In this case, broadcaster Elle Duncan and UCLA alumni Natasha Watley and Jen Schroeder did the honors.
“For me, it’s the emotional aspect of actually seeing a dream come to life,” Schroeder said. “You give out that golden ticket, and you watch someone’s face change, you watch their emotion, and you are literally watching a dream come true. It’s the coolest thing to be just such a small part of that.”
Players will be drafted to their respective teams May 4.

The presentation of the Golden Ticket is a player’s opportunity to celebrate their goal of becoming a professional with the teammates and coaches who have made it possible.
Ahead of the AUSL’s second season, Duncan said every Golden Ticket is an exciting moment for softball as a whole.

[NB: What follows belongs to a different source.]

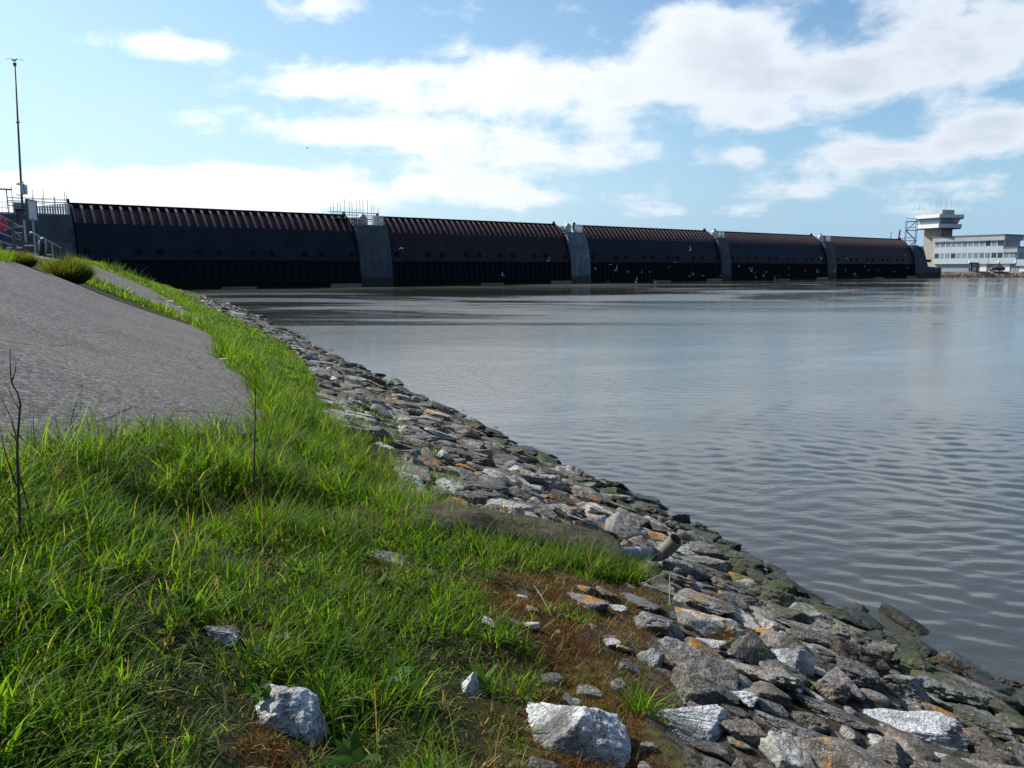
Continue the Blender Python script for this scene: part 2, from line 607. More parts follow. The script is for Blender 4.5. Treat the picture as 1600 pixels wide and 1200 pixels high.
def glass_mat():
    m, t = new_mat('window_glass')
    oi = t.node('ShaderNodeObjectInfo').outputs['Random']
    t.put(t.p.inputs['Base Color'], t.ramp(oi, [(0.0, (0.012, 0.018, 0.025)), (0.25, (0.03, 0.05, 0.07)), (0.4, (0.13, 0.21, 0.28)), (1.0, (0.20, 0.31, 0.39))]))
    t.p.inputs['Roughness'].default_value = 0.06
    t.p.inputs['Specular IOR Level'].default_value = 0.7
    return m


for k_ in ('gate_skin', 'gate_brown', 'gate_dark'):
    M[k_].node_tree.nodes['Principled BSDF'].inputs['Specular IOR Level'].default_value = 0.12
M['glass'] = glass_mat()


def rock_mat(name, use_attr):
    m, t = new_mat(name)
    P = t.pos
    if use_attr:
        a = t.node('ShaderNodeAttribute', attribute_name='col')
        base, lich = a.outputs['Color'], a.outputs['Alpha']
    else:
        o = t.node('ShaderNodeObjectInfo')
        base, lich = o.outputs['Color'], o.outputs['Alpha']
    sep = t.node('ShaderNodeSeparateXYZ')
    t.put(sep.inputs[0], P)
    big = t.noise(P, 3.5, 6, 0.62, 0.4)
    mid = t.noise(P, 14, 6, 0.65, 0.3)
    fine = t.noise(P, 70, 4, 0.6)
    gr = t.node('ShaderNodeSeparateColor')
    t.put(gr.inputs[0], t.voro(t.vmath('ADD', P, t.vmath('MULTIPLY', t.node('ShaderNodeTexNoise').outputs['Color'], (.004, .004, .004))), 120, out='Color'))
    gr2 = t.node('ShaderNodeSeparateColor')
    t.put(gr2.inputs[0], t.voro(P, 290, out='Color'))
    grain = t.math('ADD', t.math('MULTIPLY', gr.outputs[0], 0.6), t.math('MULTIPLY', gr2.outputs[0], 0.4))
    # granite: pale ground with dark mica specks
    c = t.mix(t.ramp(mid, [(0.3, 0.0), (0.7, 1.0)]), t.mix(0.38, (0, 0, 0, 1), base), base)
    c = t.mix(t.math('MULTIPLY', t.smooth(grain, 0.36, 0.22), 0.62), c, (0.020, 0.020, 0.021, 1))
    c = t.mix(t.math('MULTIPLY', t.smooth(grain, 0.62, 0.78), 0.22), c, (0.80, 0.80, 0.80, 1))
    # dark weathering crust in patches
    crust = t.math('MULTIPLY', t.smooth(big, 0.46, 0.62), t.math('SUBTRACT', 1.0, t.smooth(t.math('MULTIPLY', lich, 1.0), 0.75, 0.95)))
    c = t.mix(t.math('MULTIPLY', crust, 0.78), c, (0.055, 0.048, 0.039, 1))
    # pale crust lichen spots
    pl = t.voro(t.vmath('ADD', P, (3.1, 0.2, 1.7)), 16)
    pl = t.math('MULTIPLY', t.smooth(t.math('ADD', pl, t.math('MULTIPLY', mid, 0.35)), 0.34, 0.24), 0.55)
    c = t.mix(pl, c, (0.42, 0.43, 0.40, 1))
    # orange and ochre lichen where alpha asks for it
    on = t.noise(t.vmath('ADD', P, (9.3, 4.2, 0.7)), 5.0, 6, 0.7, 0.5)
    th = t.math('SUBTRACT', 0.80, t.math('MULTIPLY', lich, 0.33))
    ol = t.smooth(t.math('SUBTRACT', on, th), -0.02, 0.05)
    ocol = t.mix(t.ramp(fine, [(0.35, 0.0), (0.65, 1.0)]), (0.33, 0.10, 0.008, 1), (0.40, 0.24, 0.03, 1))
    c = t.mix(t.math('MULTIPLY', ol, 0.85), c, ocol)
    # algae and wet stone in the splash zone
    zz = t.math('ADD', sep.outputs[2], t.math('MULTIPLY', t.math('SUBTRACT', mid, 0.5), 0.28))
    alg = t.math('MULTIPLY', t.smooth(zz, 0.48, 0.22), t.smooth(t.noise(P, 2.2, 4, 0.6), 0.40, 0.56))
    c = t.mix(t.math('MULTIPLY', alg, 0.85), c, (0.052, 0.062, 0.016, 1))
    wet = t.smooth(zz, 0.24, 0.08)
    c = t.mix(t.math('MULTIPLY', wet, 0.75), c, (0.012, 0.013, 0.010, 1))
    t.put(t.p.inputs['Base Color'], c)
    t.put(t.p.inputs['Roughness'], t.math('SUBTRACT', 0.88, t.math('MULTIPLY', wet, 0.5)))
    t.p.inputs['Specular IOR Level'].default_value = 0.35
    strat = t.noise(t.vmath('MULTIPLY', P, (3.0, 3.0, 14.0)), 4.0, 5, 0.6, 0.5)
    h = t.math('ADD', t.math('ADD', t.math('MULTIPLY', mid, 1.0), t.math('MULTIPLY', strat, 0.5)), t.math('ADD', t.math('MULTIPLY', fine, 0.35), t.math('MULTIPLY', big, 0.6)))
    t.put(t.p.inputs['Normal'], t.bump(h, 0.9, 0.035))
    return m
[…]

“I even think the presentation, alone, of the Golden Ticket is really emblematic of where we’re at. Because in years past, you would have informed them via email or a phone call,” Duncan said. “In a perfect world, one day we have this big, giant televised draft, but doing this with their teammates, at their home base, with their families here, I think the entire idea of the Golden Ticket really speaks to where we’re at in the progress that we’re seeing.”

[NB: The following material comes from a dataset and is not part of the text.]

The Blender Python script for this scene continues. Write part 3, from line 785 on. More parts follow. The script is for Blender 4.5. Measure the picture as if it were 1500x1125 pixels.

After the Bruins got their second win of the day, Duncan handed the first Golden Ticket to Grant. Then Watley – entering the field through the outfield wall with her picture on it – presented the second ticket of the day to Woolery.
Woolery and Grant each sit in the nation’s top five in home runs and RBIs. After a 10-RBI day Saturday, Woolery leads the nation with 100 RBIs – becoming just the fifth player in NCAA history to hit that milestone – while Grant is second in the country with 31 home runs.

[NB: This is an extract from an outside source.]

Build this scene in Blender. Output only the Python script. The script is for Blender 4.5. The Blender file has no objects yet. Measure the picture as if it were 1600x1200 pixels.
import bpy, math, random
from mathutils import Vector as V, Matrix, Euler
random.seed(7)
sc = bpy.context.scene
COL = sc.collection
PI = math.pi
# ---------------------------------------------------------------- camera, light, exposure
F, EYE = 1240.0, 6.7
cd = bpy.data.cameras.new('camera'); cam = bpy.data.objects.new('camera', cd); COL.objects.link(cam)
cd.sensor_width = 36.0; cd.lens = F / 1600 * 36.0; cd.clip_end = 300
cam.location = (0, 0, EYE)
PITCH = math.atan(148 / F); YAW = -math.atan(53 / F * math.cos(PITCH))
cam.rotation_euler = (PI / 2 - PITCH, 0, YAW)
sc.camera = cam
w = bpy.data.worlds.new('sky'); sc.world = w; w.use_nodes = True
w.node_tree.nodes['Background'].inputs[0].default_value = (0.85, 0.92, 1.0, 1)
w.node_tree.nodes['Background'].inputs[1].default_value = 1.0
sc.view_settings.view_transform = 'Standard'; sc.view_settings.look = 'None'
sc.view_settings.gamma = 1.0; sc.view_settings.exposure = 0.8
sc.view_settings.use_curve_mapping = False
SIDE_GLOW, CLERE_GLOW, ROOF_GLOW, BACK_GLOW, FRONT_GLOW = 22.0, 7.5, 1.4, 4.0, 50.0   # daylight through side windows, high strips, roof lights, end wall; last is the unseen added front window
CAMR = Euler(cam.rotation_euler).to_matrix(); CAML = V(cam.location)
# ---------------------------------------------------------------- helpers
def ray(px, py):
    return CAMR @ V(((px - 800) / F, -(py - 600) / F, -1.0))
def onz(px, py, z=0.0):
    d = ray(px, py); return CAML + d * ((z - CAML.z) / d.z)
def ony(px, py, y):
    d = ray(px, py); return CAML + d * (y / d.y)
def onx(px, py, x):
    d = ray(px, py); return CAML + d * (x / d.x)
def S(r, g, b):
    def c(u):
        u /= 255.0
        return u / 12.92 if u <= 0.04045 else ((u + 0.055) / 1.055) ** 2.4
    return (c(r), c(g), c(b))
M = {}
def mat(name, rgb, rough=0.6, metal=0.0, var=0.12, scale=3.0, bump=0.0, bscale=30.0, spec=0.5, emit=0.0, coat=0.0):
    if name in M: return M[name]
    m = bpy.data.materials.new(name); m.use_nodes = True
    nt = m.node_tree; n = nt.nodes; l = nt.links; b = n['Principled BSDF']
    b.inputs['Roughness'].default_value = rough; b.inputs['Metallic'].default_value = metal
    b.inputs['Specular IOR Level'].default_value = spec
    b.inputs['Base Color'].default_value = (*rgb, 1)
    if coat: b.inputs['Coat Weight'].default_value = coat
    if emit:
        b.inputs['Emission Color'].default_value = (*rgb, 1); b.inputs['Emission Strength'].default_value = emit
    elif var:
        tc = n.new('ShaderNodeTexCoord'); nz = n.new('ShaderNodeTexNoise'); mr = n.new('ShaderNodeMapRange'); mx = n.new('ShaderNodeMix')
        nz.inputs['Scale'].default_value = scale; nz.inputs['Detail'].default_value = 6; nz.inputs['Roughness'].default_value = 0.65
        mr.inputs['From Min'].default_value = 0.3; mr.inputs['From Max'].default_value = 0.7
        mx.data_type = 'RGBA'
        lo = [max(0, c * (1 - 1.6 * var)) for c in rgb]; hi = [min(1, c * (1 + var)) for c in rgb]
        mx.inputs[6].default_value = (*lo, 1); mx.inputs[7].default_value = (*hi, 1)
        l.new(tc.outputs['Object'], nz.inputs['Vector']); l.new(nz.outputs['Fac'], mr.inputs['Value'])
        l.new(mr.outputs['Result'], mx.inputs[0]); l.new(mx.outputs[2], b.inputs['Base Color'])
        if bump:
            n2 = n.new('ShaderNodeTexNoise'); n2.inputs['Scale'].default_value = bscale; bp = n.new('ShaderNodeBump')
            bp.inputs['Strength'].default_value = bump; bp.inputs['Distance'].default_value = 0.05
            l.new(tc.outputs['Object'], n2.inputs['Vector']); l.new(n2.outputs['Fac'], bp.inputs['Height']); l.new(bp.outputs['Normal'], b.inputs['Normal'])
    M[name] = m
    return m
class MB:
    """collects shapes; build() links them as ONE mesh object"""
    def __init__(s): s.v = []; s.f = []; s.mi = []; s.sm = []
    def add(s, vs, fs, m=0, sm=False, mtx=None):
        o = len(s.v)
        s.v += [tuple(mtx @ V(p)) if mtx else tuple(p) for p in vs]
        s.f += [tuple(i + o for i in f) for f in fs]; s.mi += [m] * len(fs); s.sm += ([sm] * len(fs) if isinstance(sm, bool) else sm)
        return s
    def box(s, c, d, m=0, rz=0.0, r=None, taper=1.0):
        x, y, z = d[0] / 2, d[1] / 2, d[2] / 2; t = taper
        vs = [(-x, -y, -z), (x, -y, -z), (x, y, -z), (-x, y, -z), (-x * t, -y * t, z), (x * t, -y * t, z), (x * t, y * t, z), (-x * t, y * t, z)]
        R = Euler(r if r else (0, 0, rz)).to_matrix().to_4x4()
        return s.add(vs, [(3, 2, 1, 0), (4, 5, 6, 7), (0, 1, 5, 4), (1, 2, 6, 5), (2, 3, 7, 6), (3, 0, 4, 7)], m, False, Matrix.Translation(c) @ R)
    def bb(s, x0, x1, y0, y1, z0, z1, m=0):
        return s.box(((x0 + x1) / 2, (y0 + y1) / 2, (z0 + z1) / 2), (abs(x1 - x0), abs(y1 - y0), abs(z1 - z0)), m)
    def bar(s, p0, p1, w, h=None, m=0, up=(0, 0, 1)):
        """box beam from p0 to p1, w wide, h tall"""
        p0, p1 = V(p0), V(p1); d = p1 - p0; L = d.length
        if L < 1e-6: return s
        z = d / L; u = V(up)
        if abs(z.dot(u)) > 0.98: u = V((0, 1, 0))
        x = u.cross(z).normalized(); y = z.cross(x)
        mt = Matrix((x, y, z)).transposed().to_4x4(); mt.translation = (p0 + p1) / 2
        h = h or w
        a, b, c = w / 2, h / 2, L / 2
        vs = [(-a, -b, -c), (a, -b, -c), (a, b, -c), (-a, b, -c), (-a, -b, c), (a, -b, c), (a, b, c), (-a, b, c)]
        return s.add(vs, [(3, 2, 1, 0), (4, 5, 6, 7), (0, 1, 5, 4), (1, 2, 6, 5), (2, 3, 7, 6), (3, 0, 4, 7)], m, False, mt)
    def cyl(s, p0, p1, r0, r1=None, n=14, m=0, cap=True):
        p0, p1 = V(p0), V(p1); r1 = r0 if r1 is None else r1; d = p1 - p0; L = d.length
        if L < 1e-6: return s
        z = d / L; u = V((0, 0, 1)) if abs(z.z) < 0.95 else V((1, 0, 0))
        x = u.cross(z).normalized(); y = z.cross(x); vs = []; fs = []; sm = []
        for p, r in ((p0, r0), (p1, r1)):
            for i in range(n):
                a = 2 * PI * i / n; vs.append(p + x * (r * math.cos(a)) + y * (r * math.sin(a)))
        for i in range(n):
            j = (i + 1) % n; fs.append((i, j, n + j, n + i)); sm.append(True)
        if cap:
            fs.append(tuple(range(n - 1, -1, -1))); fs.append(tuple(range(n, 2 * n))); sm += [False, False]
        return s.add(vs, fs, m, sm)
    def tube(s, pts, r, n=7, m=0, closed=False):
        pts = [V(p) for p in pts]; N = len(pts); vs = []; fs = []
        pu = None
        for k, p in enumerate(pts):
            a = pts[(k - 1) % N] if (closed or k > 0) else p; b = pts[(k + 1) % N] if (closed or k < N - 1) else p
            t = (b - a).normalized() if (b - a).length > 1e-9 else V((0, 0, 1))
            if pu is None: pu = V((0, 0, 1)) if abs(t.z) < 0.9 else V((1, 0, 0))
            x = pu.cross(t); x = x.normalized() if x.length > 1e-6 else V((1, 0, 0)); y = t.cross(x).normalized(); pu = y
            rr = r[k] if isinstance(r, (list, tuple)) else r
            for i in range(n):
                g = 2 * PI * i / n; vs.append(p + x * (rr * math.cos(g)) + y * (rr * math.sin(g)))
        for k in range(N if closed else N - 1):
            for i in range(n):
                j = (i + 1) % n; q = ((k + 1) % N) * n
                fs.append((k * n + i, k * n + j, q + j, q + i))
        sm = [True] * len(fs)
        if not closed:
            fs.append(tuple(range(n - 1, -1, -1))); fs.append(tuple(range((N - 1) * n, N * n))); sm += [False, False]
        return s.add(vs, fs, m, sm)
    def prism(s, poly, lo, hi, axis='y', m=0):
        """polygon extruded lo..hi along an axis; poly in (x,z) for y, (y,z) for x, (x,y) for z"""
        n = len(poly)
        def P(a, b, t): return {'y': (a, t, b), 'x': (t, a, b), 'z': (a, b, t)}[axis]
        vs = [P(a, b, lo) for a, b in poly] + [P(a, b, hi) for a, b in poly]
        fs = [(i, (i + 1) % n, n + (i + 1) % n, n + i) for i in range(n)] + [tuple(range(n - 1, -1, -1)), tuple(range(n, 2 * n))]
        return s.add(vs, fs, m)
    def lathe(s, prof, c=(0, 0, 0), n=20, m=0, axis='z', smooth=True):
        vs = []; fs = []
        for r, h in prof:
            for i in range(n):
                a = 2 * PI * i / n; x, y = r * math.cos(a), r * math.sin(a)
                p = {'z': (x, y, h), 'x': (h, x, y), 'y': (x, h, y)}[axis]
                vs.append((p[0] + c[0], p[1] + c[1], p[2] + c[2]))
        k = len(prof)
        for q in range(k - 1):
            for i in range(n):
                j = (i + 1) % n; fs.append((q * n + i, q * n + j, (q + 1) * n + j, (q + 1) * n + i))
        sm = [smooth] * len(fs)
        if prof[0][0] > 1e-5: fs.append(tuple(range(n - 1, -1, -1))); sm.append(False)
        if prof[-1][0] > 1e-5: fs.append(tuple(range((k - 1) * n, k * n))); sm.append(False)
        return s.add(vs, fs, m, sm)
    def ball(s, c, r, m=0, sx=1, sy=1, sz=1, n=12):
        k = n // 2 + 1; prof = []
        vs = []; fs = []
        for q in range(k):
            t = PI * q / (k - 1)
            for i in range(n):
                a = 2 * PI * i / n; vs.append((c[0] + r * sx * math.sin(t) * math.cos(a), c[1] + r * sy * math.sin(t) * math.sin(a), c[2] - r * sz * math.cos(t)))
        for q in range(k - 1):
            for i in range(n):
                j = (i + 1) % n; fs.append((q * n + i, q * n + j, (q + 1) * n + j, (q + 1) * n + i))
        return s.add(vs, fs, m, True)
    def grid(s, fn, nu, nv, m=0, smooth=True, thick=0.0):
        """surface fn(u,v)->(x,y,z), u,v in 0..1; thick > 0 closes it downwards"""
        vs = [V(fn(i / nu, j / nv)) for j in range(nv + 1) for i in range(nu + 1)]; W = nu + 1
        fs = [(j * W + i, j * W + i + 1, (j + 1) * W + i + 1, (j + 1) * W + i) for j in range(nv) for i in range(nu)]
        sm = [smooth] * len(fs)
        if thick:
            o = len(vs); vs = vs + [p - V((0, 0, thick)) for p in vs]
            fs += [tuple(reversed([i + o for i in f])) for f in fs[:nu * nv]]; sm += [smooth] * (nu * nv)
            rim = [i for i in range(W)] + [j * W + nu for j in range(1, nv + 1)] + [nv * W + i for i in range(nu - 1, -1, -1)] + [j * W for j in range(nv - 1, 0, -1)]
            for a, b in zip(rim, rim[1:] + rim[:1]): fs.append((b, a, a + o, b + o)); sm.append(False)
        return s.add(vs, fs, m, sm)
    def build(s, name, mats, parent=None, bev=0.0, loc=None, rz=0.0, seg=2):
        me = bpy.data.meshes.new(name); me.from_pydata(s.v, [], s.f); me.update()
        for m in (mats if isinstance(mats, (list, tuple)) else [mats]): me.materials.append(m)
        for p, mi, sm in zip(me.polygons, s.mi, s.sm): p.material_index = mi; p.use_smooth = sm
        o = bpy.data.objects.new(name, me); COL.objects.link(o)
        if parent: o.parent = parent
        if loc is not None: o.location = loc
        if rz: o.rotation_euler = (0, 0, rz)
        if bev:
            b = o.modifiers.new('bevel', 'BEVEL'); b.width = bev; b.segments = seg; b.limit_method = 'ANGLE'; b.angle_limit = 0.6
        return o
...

The duo also became the first in NCAA history to both have 30 home runs in a single season.
There was little doubt that Grant and Woolery were about to become the 12th and 13th Golden Tickets, respectively. AUSL has handed out two tickets to members of the same team a couple of times before, though never a third. But then, Watley and Duncan cued up yet another softball legend to walk out – Schroeder.
“That felt like the longest walk of my entire life, because everybody knows it’s Taylor, but yet there’s this huge surprise,” Schroeder said. “Before that moment, you’d have to ask her if she thought she was going to hear her name called today. So then, gate opens, it’s evident she’s getting one, but she has to wait for me to walk with a Golden Ticket in my hand. So I just kept waving it. That’s all I could do.”

The AUSL is entering its second full season, and this year’s teams will have home cities.
Additionally, there are two more franchises in the mix for this season, with teams playing in Carolina, Chicago, Portland, Oklahoma City, Texas and Utah.
The league has been handing out tickets for this summer’s season since March, beginning with South Carolina pitcher NiJaree Canady. In the first year of the AUSL, it handed out eight tickets. Already, 14 tickets have been handed out, with the league planning to distribute 17 total.
Grant, Woolery and Tinsley will join nine former Bruins – the most from one school – in the league this summer, with the AUSL season beginning on June 9th, just days after the conclusion of the Women’s College World Series.
“It’s just really overwhelming,” said UCLA associate head coach and Utah Talons general manager Lisa Fernandez. “The feeling is indescribable in terms of pride and joy. You see the struggles, and you see the successes, and you see the things that these athletes go through, from their freshman year. To now see them flourish, words can’t really describe.”